Lawsuit exposes detention conditions

In Lawsuit Says Migrants Subjected To Dirty Detention Facilities, Bad Food And Water, NPR reports:

Migrants detained in recent months at the U.S.-Mexico border describe being held in Customs and Border Protection facilities that are unsanitary and overcrowded, receiving largely inedible food and being forced to drink foul-smelling drinking water.

Documents filed Monday in U.S. District Court in California and viewed by NPR late Tuesday contain interviews with some 200 individuals detained under the Trump administration’s “zero tolerance” policy, many of whom related poor conditions at the centers.

The documents are part of a long-running lawsuit that resulted in the 1997 Flores Settlement Agreement. They were filed on the migrants’ behalf by the Los Angeles-based Center for Human Rights & Constitutional Law, which is demanding that the government meet minimum standard conditions as laid out in the Flores agreement. The Department of Justice could not immediately be reached for comment.

The documents contain the stories of migrants arriving mainly from Honduras, Guatemala and El Salvador who were detained at various locations at different times, including one facility referred to by several interviewees as the “Dog House” or “Dog Pound,” and another as the “Ice House.” Last names of detained interviewees have been redacted.
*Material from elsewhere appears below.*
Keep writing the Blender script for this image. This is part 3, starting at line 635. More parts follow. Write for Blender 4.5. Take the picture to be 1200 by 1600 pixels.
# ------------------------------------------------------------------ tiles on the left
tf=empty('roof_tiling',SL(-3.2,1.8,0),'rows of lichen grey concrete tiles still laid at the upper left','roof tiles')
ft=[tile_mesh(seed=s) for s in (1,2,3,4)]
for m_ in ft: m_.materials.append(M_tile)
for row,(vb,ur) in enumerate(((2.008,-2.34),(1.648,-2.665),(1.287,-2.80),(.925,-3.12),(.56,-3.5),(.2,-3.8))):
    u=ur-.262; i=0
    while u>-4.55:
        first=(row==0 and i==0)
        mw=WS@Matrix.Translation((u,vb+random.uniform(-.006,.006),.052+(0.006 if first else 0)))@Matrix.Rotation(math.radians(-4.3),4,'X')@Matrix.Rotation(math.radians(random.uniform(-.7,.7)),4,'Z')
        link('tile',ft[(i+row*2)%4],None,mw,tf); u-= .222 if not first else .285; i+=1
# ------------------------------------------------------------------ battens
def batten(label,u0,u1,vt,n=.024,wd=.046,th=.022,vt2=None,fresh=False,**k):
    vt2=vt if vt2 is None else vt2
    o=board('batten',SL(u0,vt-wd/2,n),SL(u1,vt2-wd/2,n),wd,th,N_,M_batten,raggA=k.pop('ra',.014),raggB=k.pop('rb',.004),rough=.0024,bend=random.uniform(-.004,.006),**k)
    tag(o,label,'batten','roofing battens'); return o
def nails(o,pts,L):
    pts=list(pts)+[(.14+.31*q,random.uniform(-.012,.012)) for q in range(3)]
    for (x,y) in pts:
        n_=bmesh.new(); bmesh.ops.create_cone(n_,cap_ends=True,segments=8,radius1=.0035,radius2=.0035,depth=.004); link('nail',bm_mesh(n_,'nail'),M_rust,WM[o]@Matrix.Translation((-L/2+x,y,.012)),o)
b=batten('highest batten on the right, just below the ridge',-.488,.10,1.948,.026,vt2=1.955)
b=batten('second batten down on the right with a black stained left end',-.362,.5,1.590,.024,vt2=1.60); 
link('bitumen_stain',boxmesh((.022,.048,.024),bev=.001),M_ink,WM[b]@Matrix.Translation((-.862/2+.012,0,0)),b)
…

“On the second or third day there, my daughter soiled herself … I asked if I could clean her because her underwear [was] soiled,” Fatima said. “The guards said, ‘No.’ … She remained in her dirty underwear until we arrived at Dilley [Texas] several days later.”

Several of the interviewees complained about the lack of, or poor quality of, drinking water and many others said they were offered sandwiches that were frozen solid, appeared to be spoiled or that they otherwise found inedible.

“[T]he worst thing was the water,” said Delmis V. of Honduras, the mother of a two-year-old boy. “I had to plug my nose to be able to drink it. It came out of the faucet and smelled terrible.”

Mayra S., the mother of children aged 2 and 9 years, said she “begged for water” for her daughter but was refused. “My daughter started crying. The officers told me to shut up.”

Iris A. was one of several who complained about getting “frozen” food that she said “smelled bad” and was “not fit for consumption.” Another said lettuce was “black.”

Others complained about sleeping in cold rooms or of several people being jammed into a small room without enough mattresses.